I imagine that aspect would be defining of Saber's known identity but would differentiate between necessary and sufficient causes for the outcome. In other words, I would suspect there is a dualistic process where, originally, at the end of the day the kingdom withdrew from Saber rather than Saber failing the the kingdom. As above these are wholly different matters that are best clearly demarcated. Presumably there is to be a qualitative difference between "destroying villages" and "sacrificing people" to be further edified with respect to Saber's code. The other comparable facets between Iskander and Saber mentioned could be interesting in themselves which if their immediate relevance in tangential could at this time be left aside for other discussions.


Quote:
The plot establishes him as the one single character who is avoiding needless bloodshed.

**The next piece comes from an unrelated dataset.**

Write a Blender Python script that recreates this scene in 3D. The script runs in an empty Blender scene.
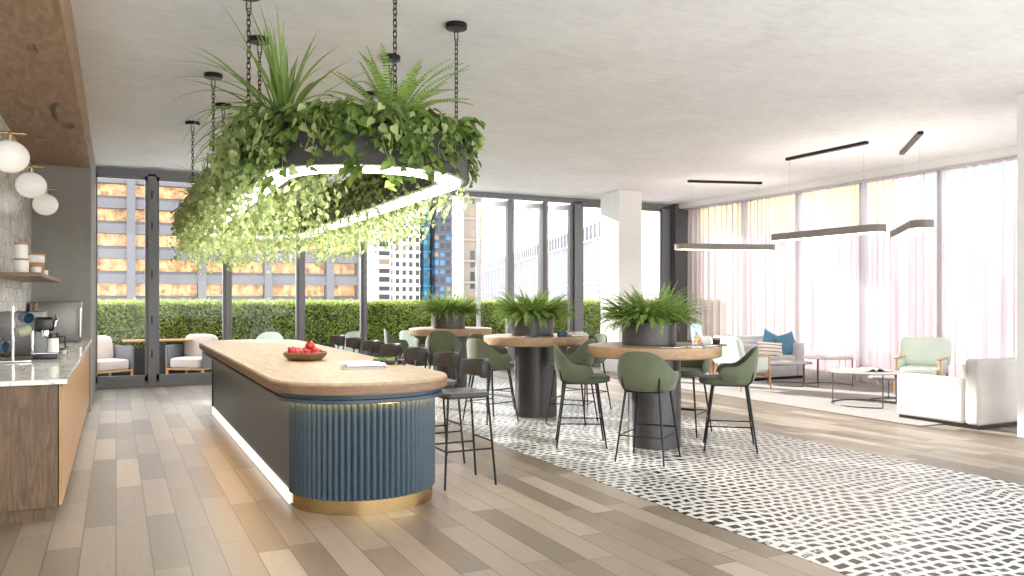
import bpy, bmesh, math, random
from mathutils import Vector, Matrix, Euler
PI = math.pi
R = math.radians
rnd = random.Random(7)
scene = bpy.context.scene
COL = scene.collection

# ------------------------------------------------------------------ helpers
class MB:
    """collects geometry for ONE mesh object"""
    def __init__(s): s.v = []; s.f = []
    def add(s, vs, fs, M=None):
        o = len(s.v)
        if M is not None: vs = [tuple(M @ Vector(p)) for p in vs]
        s.v.extend(vs); s.f.extend([tuple(i + o for i in f) for f in fs]); return s
    def box(s, x0, x1, y0, y1, z0, z1, M=None):
        vs = [(x0,y0,z0),(x1,y0,z0),(x1,y1,z0),(x0,y1,z0),(x0,y0,z1),(x1,y0,z1),(x1,y1,z1),(x0,y1,z1)]
        return s.add(vs, [(0,3,2,1),(4,5,6,7),(0,1,5,4),(1,2,6,5),(2,3,7,6),(3,0,4,7)], M)
    def rbox(s, x0, x1, y0, y1, z0, z1, r=.01, seg=2, M=None):
        bm = bmesh.new(); bmesh.ops.create_cube(bm, size=1)
        for v in bm.verts:
            v.co = ((x0+x1)/2 + v.co.x*(x1-x0), (y0+y1)/2 + v.co.y*(y1-y0), (z0+z1)/2 + v.co.z*(z1-z0))
        bmesh.ops.bevel(bm, geom=bm.edges[:], offset=r, segments=seg, affect='EDGES', profile=.5)
        return s.bm(bm, M)
    def bm(s, bm, M=None):
        bm.verts.index_update()
        vs = [tuple(v.co) for v in bm.verts]; fs = [tuple(v.index for v in f.verts) for f in bm.faces]
        bm.free(); return s.add(vs, fs, M)
    def prism(s, pts, z0, z1, M=None):
        n = len(pts)
        vs = [(x, y, z0) for x, y in pts] + [(x, y, z1) for x, y in pts]
        return s.add(vs, [tuple(range(n-1, -1, -1)), tuple(range(n, 2*n))] + [(i, (i+1) % n, n+(i+1) % n, n+i) for i in range(n)], M)
    def loops(s, rings, closed=True, cap=True, M=None):
        n = len(rings[0]); vs = [p for r in rings for p in r]; fs = []
        for k in range(len(rings)-1):
            for i in range(n if closed else n-1):
                j = (i+1) % n; fs.append((k*n+i, k*n+j, (k+1)*n+j, (k+1)*n+i))
        if cap: fs.append(tuple(range(n-1, -1, -1))); fs.append(tuple((len(rings)-1)*n+i for i in range(n)))
        return s.add(vs, fs, M)
    def lathe(s, prof, n=32, c=(0,0,0), M=None, cap=True):
        return s.loops([[(c[0]+r*math.cos(2*PI*i/n), c[1]+r*math.sin(2*PI*i/n), c[2]+z) for i in range(n)] for r, z in prof], True, cap, M)
    def tube(s, pts, r, n=8, r2=None, cap=True, closed=False, M=None):
        P = [Vector(p) for p in pts]; rings = []; N = len(P); up = None
        for k in range(N):
            if closed: d = P[(k+1) % N]-P[k-1]
            else: d = P[min(k+1, N-1)]-P[max(k-1, 0)]
            d.normalize()
            if up is None:
                up = Vector((0,0,1)) if abs(d.z) < .9 else Vector((1,0,0))
            a = d.cross(up).normalized(); b = a.cross(d).normalized(); up = b
            rr = r if r2 is None else r+(r2-r)*k/max(1, N-1)
            rings.append([tuple(P[k]+a*rr*math.cos(2*PI*i/n)+b*rr*math.sin(2*PI*i/n)) for i in range(n)])
        if closed: rings.append(rings[0]); cap = False
        return s.loops(rings, True, cap, M)
    def sell(s, c, a, e1=.4, e2=.4, nu=28, nv=16, M=None):
        """superellipsoid: soft cushions"""
        f = lambda w, e: math.copysign(abs(w)**e, w)
        rings = []
        for j in range(1, nv):
            t = -PI/2+PI*j/nv
            rings.append([(c[0]+a[0]*f(math.cos(t), e1)*f(math.cos(2*PI*i/nu), e2), c[1]+a[1]*f(math.cos(t), e1)*f(math.sin(2*PI*i/nu), e2), c[2]+a[2]*f(math.sin(t), e1)) for i in range(nu)])
        return s.loops(rings, True, True, M)
    def sphere(s, c, r, n=20, sz=1, M=None):
        return s.sell(c, (r, r, r*sz), 1, 1, n, max(6, n//2), M)
    def mesh(s, name, mat, smooth=True, ang=35):
        me = bpy.data.meshes.new(name); me.from_pydata(s.v, [], s.f)
        me.materials.append(mat)
        if smooth:
            me.shade_smooth(); me.set_sharp_from_angle(angle=R(ang))
        me.update(); return me
    def build(s, name, mat, parent=None, smooth=True, ang=35, loc=None, rot=None):
        o = bpy.data.objects.new(name, s.mesh(name, mat, smooth, ang)); COL.objects.link(o)
        if parent is not None: o.parent = parent
        if loc: o.location = loc
        if rot: o.rotation_euler = rot
        return o
def tag(o, label=None, cat=None, group=None, kind=None):
    if label: o['label'] = label
    if cat: o['category'] = cat
    if group: o['group'] = group
    if kind: o['kind'] = kind
    return o
def thing(name, label, cat, loc=(0,0,0), rz=0, group=None):
    o = bpy.data.objects.new(name, None); COL.objects.link(o)
    o.location = loc; o.rotation_euler = (0,0,rz); o.empty_display_size = .1
    return tag(o, label, cat, group)
def struct(name, mb, mat, smooth=False, **k):
    return tag(mb.build(name, mat, None, smooth, **k), kind='structure')
def copy_tree(o, parent=None):
    c = o.copy(); COL.objects.link(c); c.parent = parent
    for ch in list(o.children): copy_tree(ch, c)
    return c
def dup(o, loc, rz, label, group=None):
    c = copy_tree(o); c.location = loc; c.rotation_euler = (0,0,rz); tag(c, label, None, group); return c
def T(x=0, y=0, z=0, rz=0, rx=0, ry=0): return Matrix.Translation((x,y,z)) @ Euler((rx,ry,rz)).to_matrix().to_4x4()
def stadium(x0, x1, y0, y1, n=24, off=0, e=1.0):
    x0 -= off; x1 += off; y0 -= off; y1 += off
    r = (x1-x0)/2; cx = (x0+x1)/2; pts = []
    for i in range(n+1):
        a = PI+PI*i/n; pts.append((cx+r*math.cos(a), y0+r+r*math.sin(a)))
    for i in range(n+1):
        a = PI*i/n; pts.append((cx+r*math.cos(a), y1-r+r*math.sin(a)))
    return pts
def sqst(x0, x1, y0, y1, n, off, p):
    x0 -= off; x1 += off; y0 -= off; y1 += off; r = (x1-x0)/2; cx = (x0+x1)/2; pts = []
    f = lambda w: math.copysign(abs(w)**(2/p), w)
    for i in range(n+1): a = PI+PI*i/n; pts.append((cx+r*f(math.cos(a)), y0+r+r*f(math.sin(a))))
    for i in range(n+1): a = PI*i/n; pts.append((cx+r*f(math.cos(a)), y1-r+r*f(math.sin(a))))
    return pts
def rrect(x0, x1, y0, y1, r, n=8):
    pts = []
    for cx, cy, a0 in ((x1-r, y0+r, -PI/2), (x1-r, y1-r, 0), (x0+r, y1-r, PI/2), (x0+r, y0+r, PI)):
        for i in range(n+1): a = a0+PI/2*i/n; pts.append((cx+r*math.cos(a), cy+r*math.sin(a)))
    return pts

# ------------------------------------------------------------------ materials
def nodes(name):
    m = bpy.data.materials.new(name); m.use_nodes = True; nt = m.node_tree
    return m, nt, nt.nodes['Principled BSDF']
def N(nt, t, **k):
    n = nt.nodes.new(t)
    for a, b in k.items():
        if a in n.inputs.keys() if not hasattr(n, a) else False: n.inputs[a].default_value = b
        elif hasattr(n, a): setattr(n, a, b)
    return n
def L(nt, a, b): nt.links.new(a, b)
def srgb(r, g, b): return tuple(((c/255)/12.92 if c/255 <= .04045 else ((c/255+.055)/1.055)**2.4) for c in (r, g, b))+(1,)
def ramp(nt, fac, stops, interp='LINEAR'):
    r = nt.nodes.new('ShaderNodeValToRGB'); r.color_ramp.interpolation = interp
    el = r.color_ramp.elements
    while len(el) < len(stops): el.new(.5)
    for e, (p, c) in zip(el, stops): e.position = p; e.color = c
    L(nt, fac, r.inputs['Fac']); return r.outputs['Color']
def noise(nt, vec, scale, detail=3, rough=.5, dist=0):
    n = nt.nodes.new('ShaderNodeTexNoise'); n.inputs['Scale'].default_value = scale; n.inputs['Detail'].default_value = detail
    n.inputs['Roughness'].default_value = rough; n.inputs['Distortion'].default_value = dist
    if vec is not None: L(nt, vec, n.inputs['Vector'])
    return n.outputs['Fac']
def coord(nt, scale=(1,1,1), rot=(0,0,0), src='Object'):
    t = nt.nodes.new('ShaderNodeTexCoord'); mp = nt.nodes.new('ShaderNodeMapping')
    mp.inputs['Scale'].default_value = scale; mp.inputs['Rotation'].default_value = rot
    L(nt, t.outputs[src], mp.inputs['Vector']); return mp.outputs['Vector']
def bump(nt, p, h, strength=.2, dist=.01):
    b = nt.nodes.new('ShaderNodeBump'); b.inputs['Strength'].default_value = strength; b.inputs['Distance'].default_value = dist
    L(nt, h, b.inputs['Height']); L(nt, b.outputs['Normal'], p.inputs['Normal'])
def plain(name, c, rough=.5, metal=0, var=.06, vs=30, bmp=0, bs=200, spec=.5, sheen=0, emis=None, es=0, trans=0, ior=1.45, coat=0):
    m, nt, p = nodes(name); v = coord(nt)
    f = noise(nt, v, vs, 4)
    a = tuple(max(0, x*(1-var)) for x in c[:3])+(1,); b = tuple(min(1, x*(1+var)) for x in c[:3])+(1,)
    L(nt, ramp(nt, f, [(.3, a), (.7, b)]), p.inputs['Base Color'])
    p.inputs['Roughness'].default_value = rough; p.inputs['Metallic'].default_value = metal
    p.inputs['Specular IOR Level'].default_value = spec
    if sheen: p.inputs['Sheen Weight'].default_value = sheen
    if trans: p.inputs['Transmission Weight'].default_value = trans; p.inputs['IOR'].default_value = ior
    if coat: p.inputs['Coat Weight'].default_value = coat
    if bmp: bump(nt, p, noise(nt, v, bs, 2), bmp, .003)
    if emis: p.inputs['Emission Color'].default_value = emis; p.inputs['Emission Strength'].default_value = es
    return m
def wood(name, c1, c2, scale=(1,12,12), rough=.45, knots=0, c3=None, bmp=.15):
    m, nt, p = nodes(name); v = coord(nt, scale)
    f1 = noise(nt, v, 3.0, 6, .6, 1.2)
    v2 = coord(nt, (scale[0]*4, scale[1]*4, scale[2]*4)); f2 = noise(nt, v2, 6, 3, .6)
    mx = nt.nodes.new('ShaderNodeMath'); mx.operation = 'MULTIPLY_ADD'; mx.inputs[1].default_value = .3
    L(nt, f2, mx.inputs[0]); L(nt, f1, mx.inputs[2])
    st = [(.42, c1), (.85, c2)]
    c = ramp(nt, mx.outputs[0], st)
    if knots:
        vk = coord(nt, tuple(min(4, q*.5) for q in scale)); fk = noise(nt, vk, 2.2*knots, 2, .5, .6)
        mk = nt.nodes.new('ShaderNodeMix'); mk.data_type = 'RGBA'
        L(nt, ramp(nt, fk, [(.66, (0,0,0,1)), (.74, (1,1,1,1))]), mk.inputs[0]); L(nt, c, mk.inputs[6]); mk.inputs[7].default_value = c3 or c1
        c = mk.outputs[2]
    L(nt, c, p.inputs['Base Color']); p.inputs['Roughness'].default_value = rough
    bump(nt, p, mx.outputs[0], bmp, .004)
    return m
def emit(name, c, s):
    m = bpy.data.materials.new(name); m.use_nodes = True; nt = m.node_tree; nt.nodes.clear()
    e = nt.nodes.new('ShaderNodeEmission'); e.inputs['Color'].default_value = c; e.inputs['Strength'].default_value = s
    o = nt.nodes.new('ShaderNodeOutputMaterial'); L(nt, e.outputs[0], o.inputs[0]); return m
def leafmat(name, c1, c2, rough=.45, tr=.35, vs=8):
    m, nt, p = nodes(name); g = nt.nodes.new('ShaderNodeNewGeometry')
    mx = nt.nodes.new('ShaderNodeMath'); mx.operation = 'MULTIPLY_ADD'; mx.inputs[1].default_value = .5
    L(nt, g.outputs['Random Per Island'], mx.inputs[0])
    h = nt.nodes.new('ShaderNodeMath'); h.operation = 'MULTIPLY'; h.inputs[1].default_value = .5; L(nt, noise(nt, coord(nt), vs, 3), h.inputs[0]); L(nt, h.outputs[0], mx.inputs[2])
    c = ramp(nt, mx.outputs[0], [(.15, c1), (.8, c2)])
    L(nt, c, p.inputs['Base Color']); p.inputs['Roughness'].default_value = rough
    t = nt.nodes.new('ShaderNodeBsdfTranslucent'); L(nt, c, t.inputs['Color'])
    x = nt.nodes.new('ShaderNodeMixShader'); x.inputs[0].default_value = tr
    L(nt, p.outputs[0], x.inputs[1]); L(nt, t.outputs[0], x.inputs[2]); L(nt, x.outputs[0], nt.nodes['Material Output'].inputs[0]); return m
def glassmat(name, tint=(1,1,1,1), base=.04):
    m = bpy.data.materials.new(name); m.use_nodes = True; nt = m.node_tree; nt.nodes.clear()
    t = nt.nodes.new('ShaderNodeBsdfTransparent'); t.inputs['Color'].default_value = tint
    g = nt.nodes.new('ShaderNodeBsdfGlossy'); g.inputs['Roughness'].default_value = .02
    f = nt.nodes.new('ShaderNodeFresnel'); f.inputs['IOR'].default_value = 1.22
    x = nt.nodes.new('ShaderNodeMixShader'); L(nt, f.outputs[0], x.inputs[0]); L(nt, t.outputs[0], x.inputs[1]); L(nt, g.outputs[0], x.inputs[2])
    o = nt.nodes.new('ShaderNodeOutputMaterial'); L(nt, x.outputs[0], o.inputs[0]); return m
def mth(nt, op, a, b=None, c=None):
    n = nt.nodes.new('ShaderNodeMath'); n.operation = op
    for i, q in enumerate((a, b, c)):
        if q is None: continue
        if isinstance(q, (int, float)): n.inputs[i].default_value = q
        else: L(nt, q, n.inputs[i])
    return n.outputs[0]
def mixc(nt, f, a, b, mode='MIX'):
    n = nt.nodes.new('ShaderNodeMix'); n.data_type = 'RGBA'; n.blend_type = mode
    for i, q in ((0, f), (6, a), (7, b)):
        if isinstance(q, (int, float)): n.inputs[i].default_value = q
        elif isinstance(q, tuple): n.inputs[i].default_value = q
        else: L(nt, q, n.inputs[i])
    return n.outputs[2]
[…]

He stops Lancer and Saber, offers them an alliance. He saves Saber from being killed, forcing Berserker and Lancer to retreat. He proposes a dialogue instead of a War between Kings. He's being really diplomatic about the whole deal and this is a war to obtain what he wants. Episode 13, he's the one who brings Lancer over and proposes an alliance to fight Caster. He also tells Saber he wants her as one of his Servants (which is, in his mind, the only way he can save her from her curse loneliness and thorny path she calls kingship. So she can enjoy all fun in life she has been missing with all eternal companions bros).

in these instances it is apparent Iskander is firstly interested in whether he can influence outcome independent of battle. This is not for the furtherance of peace but the expediency of avoiding conflict by the same degrees to what can be accumulated without expending force. The strategy is obvious and it is not surprising that everyone has refused the offer of allowing them to forgo their aims to advance Iskander's.

across examples of past and presen events Iskander has either actively or passively facilitated conflicted where it serves purposes or when diplomacy in direction with his objectives are not to be met. The usurped kingdoms were retained (with Iskander as king) being the foundation of his empire, the lands h gave back were already conquered, those who joined him thereafter had no more to gain than to side with the one who had taken away (to belabour a point you have made - reorientated...) their previous (...notions of...) existence.

as it is however, just about any interpretation of these events and their causes will be determined in relation to Iskander's expressed intention. Though there i some room to interpret otherwise doing so has to ignore a rage of statements concerning long-term intentions and possible procedures to those ends. But whilst I don't think it is feasible to derive a consilient view of Iskander's character it does seem plausible to finely qualify his persona so that it won't be obscured by generalised identity. To put it into your words, the world could always use more onii-chans of this sort; regrettably the writing is promiscuous (a pervasive flaw of anime in my estimation - ideas, metaphor and symbolism are often used in a fickle halfhearted way) so that the various disparate elements delimit observation of interpersonal character as shown towards others with understanding and sympathetic mindset from a relatively unit perspective.


Quote:
I do understand the academical temptation to resort on historical records to analyze the characters or known legends, but you have to judge it for its merit in the Nasuverse.

there is certainly some difficulty in knowing what to assume of a heroes' identity as it pertains to their purported history and their historical namesake. The issue is probably further confounded because different heroes share approximation with the historical figure to varying degrees of relevance. In some cases semblance would appear to be limited to periods of their known identity, whereas in others it is the tradition and mythos which the hero personifies.